**Short task**
Your output is the lines from the first one to the one containing "return (*out, 1.0)", repeated exactly, with images left out.

# start of Data segment

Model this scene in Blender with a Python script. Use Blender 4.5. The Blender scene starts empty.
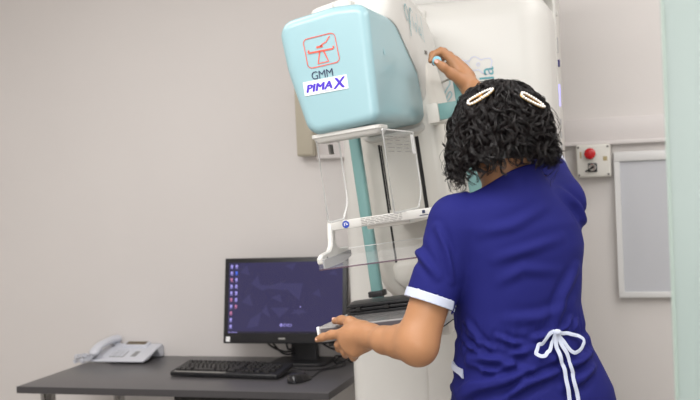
import bpy, bmesh, math, random
import numpy as np
from mathutils import Vector, Matrix
from mathutils.bvhtree import BVHTree
random.seed(7); rng = np.random.default_rng(7)
scene = bpy.context.scene
COL = scene.collection
V = Vector
PI = math.pi

# ------------------------------------------------------------------ helpers
def lin(c):
    out = []
    for v in c[:3]:
        v = v / 255.0
        out.append(v / 12.92 if v <= 0.04045 else ((v + 0.055) / 1.055) ** 2.4)
    return (*out, 1.0)

def mat(name, rgb, rough=0.5, metal=0.0, spec=0.5, noise=0.0, nscale=30, bump=0.0, bscale=200, coat=0.0,
        emit=None, estr=0.0, sheen=0.0, sss=0.0):
    m = bpy.data.materials.new(name); m.use_nodes = True
    nt = m.node_tree; b = nt.nodes['Principled BSDF']
    b.inputs['Base Color'].default_value = lin(rgb)
    b.inputs['Roughness'].default_value = rough
    b.inputs['Metallic'].default_value = metal
    b.inputs['Specular IOR Level'].default_value = spec
    b.inputs['Coat Weight'].default_value = coat
    b.inputs['Coat Roughness'].default_value = 0.08
    b.inputs['Sheen Weight'].default_value = sheen
    if sss:
        b.inputs['Subsurface Weight'].default_value = sss
        b.inputs['Subsurface Radius'].default_value = (1.0, 0.35, 0.2)
        b.inputs['Subsurface Scale'].default_value = 0.008
    if emit:
        b.inputs['Emission Color'].default_value = lin(emit); b.inputs['Emission Strength'].default_value = estr
    tc = None
    if noise or bump:
        tc = nt.nodes.new('ShaderNodeTexCoord')
    if noise:
        n = nt.nodes.new('ShaderNodeTexNoise'); n.inputs['Scale'].default_value = nscale; n.inputs['Detail'].default_value = 4
        nt.links.new(tc.outputs['Object'], n.inputs['Vector'])
        r = nt.nodes.new('ShaderNodeMapRange'); r.inputs['To Min'].default_value = 1 - noise; r.inputs['To Max'].default_value = 1 + noise
        nt.links.new(n.outputs['Fac'], r.inputs['Value'])
        mx = nt.nodes.new('ShaderNodeMix'); mx.data_type = 'RGBA'; mx.blend_type = 'MULTIPLY'
        mx.inputs[0].default_value = 1.0; mx.inputs[6].default_value = lin(rgb)
        nt.links.new(r.outputs['Result'], mx.inputs[7])
        nt.links.new(mx.outputs[2], b.inputs['Base Color'])
    if bump:
        n2 = nt.nodes.new('ShaderNodeTexNoise'); n2.inputs['Scale'].default_value = bscale; n2.inputs['Detail'].default_value = 3
        nt.links.new(tc.outputs['Object'], n2.inputs['Vector'])
        bp = nt.nodes.new('ShaderNodeBump'); bp.inputs['Strength'].default_value = bump; bp.inputs['Distance'].default_value = 0.002
        nt.links.new(n2.outputs['Fac'], bp.inputs['Height']); nt.links.new(bp.outputs['Normal'], b.inputs['Normal'])
    return m

def clear_mat(name, tint=(254, 254, 254), veil=0.06, veilc=(235, 236, 236)):
    m = bpy.data.materials.new(name); m.use_nodes = True
    nt = m.node_tree; nt.nodes.clear()
    o = nt.nodes.new('ShaderNodeOutputMaterial')
    t = nt.nodes.new('ShaderNodeBsdfTransparent'); t.inputs[0].default_value = lin(tint)
    g = nt.nodes.new('ShaderNodeBsdfGlossy'); g.inputs['Roughness'].default_value = 0.04
    d = nt.nodes.new('ShaderNodeBsdfDiffuse'); d.inputs[0].default_value = lin(veilc)
    f = nt.nodes.new('ShaderNodeFresnel'); f.inputs['IOR'].default_value = 1.45
    m1 = nt.nodes.new('ShaderNodeMixShader'); m1.inputs[0].default_value = veil
    nt.links.new(t.outputs[0], m1.inputs[1]); nt.links.new(d.outputs[0], m1.inputs[2])
    gm = nt.nodes.new('ShaderNodeNewGeometry'); mu = nt.nodes.new('ShaderNodeMath'); mu.operation = 'SUBTRACT'; mu.inputs[0].default_value = 1.0
    nt.links.new(gm.outputs['Backfacing'], mu.inputs[1]); mv = nt.nodes.new('ShaderNodeMath'); mv.operation = 'MULTIPLY'; mw = nt.nodes.new('ShaderNodeMath'); mw.operation = 'MULTIPLY'; mw.inputs[1].default_value = 0.18
    nt.links.new(mu.outputs[0], mv.inputs[0]); nt.links.new(f.outputs[0], mv.inputs[1])
    m2 = nt.nodes.new('ShaderNodeMixShader'); nt.links.new(mv.outputs[0], mw.inputs[0]); nt.links.new(mw.outputs[0], m2.inputs[0])
    nt.links.new(m1.outputs[0], m2.inputs[1]); nt.links.new(g.outputs[0], m2.inputs[2])
    nt.links.new(m2.outputs[0], o.inputs[0])
    return m

def root(name, loc, label=None, cat=None, group=None):
    o = bpy.data.objects.new(name, None); COL.objects.link(o)
    o.location = loc; o.empty_display_size = 0.05
    if label: o['label'] = label; o['category'] = cat
    if group: o['group'] = group
    return o

ROOTLOC = {}
def wloc(o):
    p = V((0, 0, 0))
    while o is not None:
        p = p + o.location; o = o.parent
    return p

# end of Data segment

**Full solution**
Model this scene in Blender with a Python script. Use Blender 4.5. The Blender scene starts empty.
import bpy, bmesh, math, random
import numpy as np
from mathutils import Vector, Matrix
from mathutils.bvhtree import BVHTree
random.seed(7); rng = np.random.default_rng(7)
scene = bpy.context.scene
COL = scene.collection
V = Vector
PI = math.pi

# ------------------------------------------------------------------ helpers
def lin(c):
    out = []
    for v in c[:3]:
        v = v / 255.0
        out.append(v / 12.92 if v <= 0.04045 else ((v + 0.055) / 1.055) ** 2.4)
    return (*out, 1.0)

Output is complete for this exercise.